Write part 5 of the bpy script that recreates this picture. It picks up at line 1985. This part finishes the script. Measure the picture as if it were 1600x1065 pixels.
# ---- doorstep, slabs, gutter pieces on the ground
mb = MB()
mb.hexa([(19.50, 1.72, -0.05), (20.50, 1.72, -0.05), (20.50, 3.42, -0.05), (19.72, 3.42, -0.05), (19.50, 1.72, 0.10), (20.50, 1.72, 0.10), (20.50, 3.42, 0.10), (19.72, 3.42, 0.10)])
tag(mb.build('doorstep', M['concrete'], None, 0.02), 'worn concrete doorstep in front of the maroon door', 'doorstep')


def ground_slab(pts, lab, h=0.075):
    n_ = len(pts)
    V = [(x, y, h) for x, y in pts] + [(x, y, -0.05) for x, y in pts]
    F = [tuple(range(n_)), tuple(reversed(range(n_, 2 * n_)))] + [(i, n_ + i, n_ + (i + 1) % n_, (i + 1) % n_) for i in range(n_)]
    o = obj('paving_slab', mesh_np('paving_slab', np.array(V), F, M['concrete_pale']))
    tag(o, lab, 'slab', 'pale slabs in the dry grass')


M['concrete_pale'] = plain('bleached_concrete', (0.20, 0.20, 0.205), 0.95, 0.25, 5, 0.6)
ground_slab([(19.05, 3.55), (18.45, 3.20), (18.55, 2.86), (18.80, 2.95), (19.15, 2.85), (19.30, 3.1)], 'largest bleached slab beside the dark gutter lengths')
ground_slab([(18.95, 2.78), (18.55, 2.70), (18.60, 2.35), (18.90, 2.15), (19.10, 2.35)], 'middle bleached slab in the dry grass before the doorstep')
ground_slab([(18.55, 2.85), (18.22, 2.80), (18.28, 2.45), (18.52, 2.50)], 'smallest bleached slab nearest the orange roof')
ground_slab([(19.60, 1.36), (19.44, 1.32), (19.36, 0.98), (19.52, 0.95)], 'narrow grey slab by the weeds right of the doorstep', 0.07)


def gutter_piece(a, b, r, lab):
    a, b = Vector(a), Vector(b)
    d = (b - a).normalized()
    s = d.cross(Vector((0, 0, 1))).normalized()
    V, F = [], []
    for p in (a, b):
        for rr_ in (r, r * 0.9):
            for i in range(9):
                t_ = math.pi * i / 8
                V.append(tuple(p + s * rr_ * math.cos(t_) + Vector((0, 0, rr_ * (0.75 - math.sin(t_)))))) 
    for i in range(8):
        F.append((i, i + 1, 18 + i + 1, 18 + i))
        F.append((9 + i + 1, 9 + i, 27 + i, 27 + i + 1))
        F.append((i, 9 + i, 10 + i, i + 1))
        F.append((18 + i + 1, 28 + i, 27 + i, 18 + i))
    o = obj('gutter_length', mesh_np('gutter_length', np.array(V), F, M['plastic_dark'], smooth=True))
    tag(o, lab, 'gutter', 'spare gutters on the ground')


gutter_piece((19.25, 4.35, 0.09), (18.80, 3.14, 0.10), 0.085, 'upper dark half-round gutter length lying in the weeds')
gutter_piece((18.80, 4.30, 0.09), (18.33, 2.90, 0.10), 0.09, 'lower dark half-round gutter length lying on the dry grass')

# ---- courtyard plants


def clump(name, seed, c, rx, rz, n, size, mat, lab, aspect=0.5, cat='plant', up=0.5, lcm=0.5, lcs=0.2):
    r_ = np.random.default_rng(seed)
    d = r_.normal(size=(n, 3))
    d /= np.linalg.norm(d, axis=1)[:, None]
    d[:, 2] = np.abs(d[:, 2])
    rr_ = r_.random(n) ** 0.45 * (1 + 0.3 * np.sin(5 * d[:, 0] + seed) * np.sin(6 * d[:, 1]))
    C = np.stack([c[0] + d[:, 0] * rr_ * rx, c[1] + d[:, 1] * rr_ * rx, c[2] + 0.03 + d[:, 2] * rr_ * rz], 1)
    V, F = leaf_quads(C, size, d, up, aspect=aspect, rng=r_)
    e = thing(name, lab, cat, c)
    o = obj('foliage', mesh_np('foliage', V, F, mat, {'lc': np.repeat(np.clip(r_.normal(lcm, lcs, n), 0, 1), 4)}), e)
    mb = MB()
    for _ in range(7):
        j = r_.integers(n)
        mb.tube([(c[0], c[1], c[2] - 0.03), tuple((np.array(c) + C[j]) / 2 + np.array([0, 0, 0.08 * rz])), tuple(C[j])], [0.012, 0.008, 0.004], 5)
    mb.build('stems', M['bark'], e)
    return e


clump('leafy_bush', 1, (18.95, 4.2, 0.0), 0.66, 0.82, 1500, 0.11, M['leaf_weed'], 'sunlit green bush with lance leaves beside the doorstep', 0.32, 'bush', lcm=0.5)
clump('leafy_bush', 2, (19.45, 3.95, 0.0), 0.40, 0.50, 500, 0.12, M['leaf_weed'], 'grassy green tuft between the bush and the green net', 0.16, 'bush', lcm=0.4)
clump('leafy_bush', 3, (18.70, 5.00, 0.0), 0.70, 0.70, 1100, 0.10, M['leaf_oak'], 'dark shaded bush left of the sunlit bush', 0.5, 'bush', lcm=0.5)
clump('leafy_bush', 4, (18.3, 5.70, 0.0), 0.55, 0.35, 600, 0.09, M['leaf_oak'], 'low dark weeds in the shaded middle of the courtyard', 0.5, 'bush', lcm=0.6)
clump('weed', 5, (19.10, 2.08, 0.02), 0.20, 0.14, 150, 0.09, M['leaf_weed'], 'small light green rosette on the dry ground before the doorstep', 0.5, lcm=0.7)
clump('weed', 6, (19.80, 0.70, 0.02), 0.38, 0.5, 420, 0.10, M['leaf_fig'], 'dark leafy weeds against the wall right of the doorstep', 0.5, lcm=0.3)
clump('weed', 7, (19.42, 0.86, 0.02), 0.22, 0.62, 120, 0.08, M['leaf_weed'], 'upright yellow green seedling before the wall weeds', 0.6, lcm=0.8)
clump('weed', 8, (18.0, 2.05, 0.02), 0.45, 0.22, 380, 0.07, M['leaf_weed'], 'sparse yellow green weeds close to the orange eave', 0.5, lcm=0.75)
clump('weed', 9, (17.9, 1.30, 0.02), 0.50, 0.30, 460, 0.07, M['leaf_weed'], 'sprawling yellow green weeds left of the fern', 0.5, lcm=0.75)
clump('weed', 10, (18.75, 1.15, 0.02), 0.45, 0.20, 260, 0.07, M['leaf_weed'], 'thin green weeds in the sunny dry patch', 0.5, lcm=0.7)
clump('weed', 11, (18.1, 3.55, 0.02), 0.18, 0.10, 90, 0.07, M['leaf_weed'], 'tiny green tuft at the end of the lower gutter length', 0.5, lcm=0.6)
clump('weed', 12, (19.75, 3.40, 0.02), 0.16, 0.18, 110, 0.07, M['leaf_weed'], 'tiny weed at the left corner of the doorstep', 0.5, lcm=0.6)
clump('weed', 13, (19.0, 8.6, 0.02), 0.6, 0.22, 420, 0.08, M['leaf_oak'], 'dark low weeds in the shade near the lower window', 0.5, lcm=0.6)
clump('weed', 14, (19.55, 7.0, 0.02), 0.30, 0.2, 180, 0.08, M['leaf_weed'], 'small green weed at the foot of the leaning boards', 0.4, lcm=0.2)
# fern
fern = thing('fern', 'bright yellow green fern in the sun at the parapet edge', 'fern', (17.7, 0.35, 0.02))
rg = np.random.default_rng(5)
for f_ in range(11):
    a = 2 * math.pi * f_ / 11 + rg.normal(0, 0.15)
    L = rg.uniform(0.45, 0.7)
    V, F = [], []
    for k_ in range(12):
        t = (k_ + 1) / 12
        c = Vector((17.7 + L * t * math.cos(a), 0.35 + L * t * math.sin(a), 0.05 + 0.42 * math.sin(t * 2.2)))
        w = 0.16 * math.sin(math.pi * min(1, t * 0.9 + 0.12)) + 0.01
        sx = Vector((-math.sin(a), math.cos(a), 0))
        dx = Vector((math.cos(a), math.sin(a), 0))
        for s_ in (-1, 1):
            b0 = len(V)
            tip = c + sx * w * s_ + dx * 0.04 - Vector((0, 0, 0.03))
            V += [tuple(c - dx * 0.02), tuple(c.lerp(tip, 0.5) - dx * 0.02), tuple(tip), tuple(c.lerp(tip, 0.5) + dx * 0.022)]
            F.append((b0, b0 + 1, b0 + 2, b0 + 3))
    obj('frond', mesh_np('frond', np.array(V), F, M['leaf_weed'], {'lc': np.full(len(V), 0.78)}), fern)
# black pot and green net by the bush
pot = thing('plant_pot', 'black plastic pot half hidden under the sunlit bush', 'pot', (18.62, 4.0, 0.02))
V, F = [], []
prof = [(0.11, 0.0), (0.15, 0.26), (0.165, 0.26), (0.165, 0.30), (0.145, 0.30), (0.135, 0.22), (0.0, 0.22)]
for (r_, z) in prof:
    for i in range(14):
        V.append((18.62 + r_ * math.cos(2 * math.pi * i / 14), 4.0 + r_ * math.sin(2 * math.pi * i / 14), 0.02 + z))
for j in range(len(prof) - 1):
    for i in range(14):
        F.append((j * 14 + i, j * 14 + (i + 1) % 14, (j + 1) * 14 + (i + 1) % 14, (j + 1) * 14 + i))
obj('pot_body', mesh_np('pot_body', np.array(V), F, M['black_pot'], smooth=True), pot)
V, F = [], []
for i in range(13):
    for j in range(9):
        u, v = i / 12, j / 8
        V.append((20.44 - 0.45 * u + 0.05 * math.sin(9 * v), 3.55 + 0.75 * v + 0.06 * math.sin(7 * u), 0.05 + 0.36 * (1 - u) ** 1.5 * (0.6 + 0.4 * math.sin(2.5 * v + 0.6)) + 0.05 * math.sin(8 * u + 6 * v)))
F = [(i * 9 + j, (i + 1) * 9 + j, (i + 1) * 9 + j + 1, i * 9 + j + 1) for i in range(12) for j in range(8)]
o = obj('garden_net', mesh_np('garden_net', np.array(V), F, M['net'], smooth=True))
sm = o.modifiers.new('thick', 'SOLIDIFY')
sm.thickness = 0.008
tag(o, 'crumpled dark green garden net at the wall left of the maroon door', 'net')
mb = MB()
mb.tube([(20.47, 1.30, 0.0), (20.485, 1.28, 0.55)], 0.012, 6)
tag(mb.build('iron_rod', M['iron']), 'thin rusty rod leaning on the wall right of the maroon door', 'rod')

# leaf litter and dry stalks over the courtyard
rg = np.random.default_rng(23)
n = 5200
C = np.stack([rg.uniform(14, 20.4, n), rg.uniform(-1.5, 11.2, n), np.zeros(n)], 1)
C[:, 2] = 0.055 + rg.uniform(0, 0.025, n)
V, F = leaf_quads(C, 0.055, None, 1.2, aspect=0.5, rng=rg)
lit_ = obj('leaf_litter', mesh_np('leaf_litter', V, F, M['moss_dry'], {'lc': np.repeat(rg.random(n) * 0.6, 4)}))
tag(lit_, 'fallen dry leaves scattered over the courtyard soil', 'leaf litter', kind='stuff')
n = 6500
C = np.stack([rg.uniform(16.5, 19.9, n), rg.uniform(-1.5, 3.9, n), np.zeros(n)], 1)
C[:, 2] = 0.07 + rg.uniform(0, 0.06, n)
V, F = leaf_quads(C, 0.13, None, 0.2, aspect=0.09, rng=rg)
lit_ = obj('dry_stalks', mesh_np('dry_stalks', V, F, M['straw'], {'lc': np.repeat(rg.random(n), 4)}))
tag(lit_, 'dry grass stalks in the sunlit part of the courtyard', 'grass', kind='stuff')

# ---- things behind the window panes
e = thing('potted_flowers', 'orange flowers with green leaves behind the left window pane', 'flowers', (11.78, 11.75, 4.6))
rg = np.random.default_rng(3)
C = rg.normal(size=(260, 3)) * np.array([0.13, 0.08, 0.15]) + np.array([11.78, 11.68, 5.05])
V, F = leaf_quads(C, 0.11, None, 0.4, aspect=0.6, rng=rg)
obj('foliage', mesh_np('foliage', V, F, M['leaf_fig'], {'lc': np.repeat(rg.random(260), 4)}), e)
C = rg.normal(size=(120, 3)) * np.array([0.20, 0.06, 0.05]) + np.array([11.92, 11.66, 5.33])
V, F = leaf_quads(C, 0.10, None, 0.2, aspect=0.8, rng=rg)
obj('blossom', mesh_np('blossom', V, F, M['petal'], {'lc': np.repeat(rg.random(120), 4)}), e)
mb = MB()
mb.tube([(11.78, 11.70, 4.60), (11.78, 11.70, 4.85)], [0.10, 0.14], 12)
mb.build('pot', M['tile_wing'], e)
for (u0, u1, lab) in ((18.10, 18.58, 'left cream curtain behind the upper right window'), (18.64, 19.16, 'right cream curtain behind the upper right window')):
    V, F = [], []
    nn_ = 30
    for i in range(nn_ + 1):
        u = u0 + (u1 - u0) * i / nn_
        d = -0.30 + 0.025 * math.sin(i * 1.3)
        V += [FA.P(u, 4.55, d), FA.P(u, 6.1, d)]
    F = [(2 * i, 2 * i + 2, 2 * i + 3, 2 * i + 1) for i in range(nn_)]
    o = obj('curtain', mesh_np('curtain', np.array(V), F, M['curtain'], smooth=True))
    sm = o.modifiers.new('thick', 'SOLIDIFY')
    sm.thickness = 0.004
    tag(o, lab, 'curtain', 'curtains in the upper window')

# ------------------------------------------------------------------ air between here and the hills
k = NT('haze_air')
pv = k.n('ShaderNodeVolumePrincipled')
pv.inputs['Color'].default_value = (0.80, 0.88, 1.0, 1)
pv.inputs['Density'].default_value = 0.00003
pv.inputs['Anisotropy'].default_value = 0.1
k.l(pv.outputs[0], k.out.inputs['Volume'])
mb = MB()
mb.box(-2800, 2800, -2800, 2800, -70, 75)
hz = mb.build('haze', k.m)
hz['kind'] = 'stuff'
···
EXERCISE DIRECTIONS: Set down the lines above as they stand, starting with the first line and ending with the line that contains "the doorstep', 0.07)".

ANSWER TO THIS PROBLEM:
Write part 5 of the bpy script that recreates this picture. It picks up at line 1985. This part finishes the script. Measure the picture as if it were 1600x1065 pixels.
# ---- doorstep, slabs, gutter pieces on the ground
mb = MB()
mb.hexa([(19.50, 1.72, -0.05), (20.50, 1.72, -0.05), (20.50, 3.42, -0.05), (19.72, 3.42, -0.05), (19.50, 1.72, 0.10), (20.50, 1.72, 0.10), (20.50, 3.42, 0.10), (19.72, 3.42, 0.10)])
tag(mb.build('doorstep', M['concrete'], None, 0.02), 'worn concrete doorstep in front of the maroon door', 'doorstep')


def ground_slab(pts, lab, h=0.075):
    n_ = len(pts)
    V = [(x, y, h) for x, y in pts] + [(x, y, -0.05) for x, y in pts]
    F = [tuple(range(n_)), tuple(reversed(range(n_, 2 * n_)))] + [(i, n_ + i, n_ + (i + 1) % n_, (i + 1) % n_) for i in range(n_)]
    o = obj('paving_slab', mesh_np('paving_slab', np.array(V), F, M['concrete_pale']))
    tag(o, lab, 'slab', 'pale slabs in the dry grass')


M['concrete_pale'] = plain('bleached_concrete', (0.20, 0.20, 0.205), 0.95, 0.25, 5, 0.6)
ground_slab([(19.05, 3.55), (18.45, 3.20), (18.55, 2.86), (18.80, 2.95), (19.15, 2.85), (19.30, 3.1)], 'largest bleached slab beside the dark gutter lengths')
ground_slab([(18.95, 2.78), (18.55, 2.70), (18.60, 2.35), (18.90, 2.15), (19.10, 2.35)], 'middle bleached slab in the dry grass before the doorstep')
ground_slab([(18.55, 2.85), (18.22, 2.80), (18.28, 2.45), (18.52, 2.50)], 'smallest bleached slab nearest the orange roof')
ground_slab([(19.60, 1.36), (19.44, 1.32), (19.36, 0.98), (19.52, 0.95)], 'narrow grey slab by the weeds right of the doorstep', 0.07)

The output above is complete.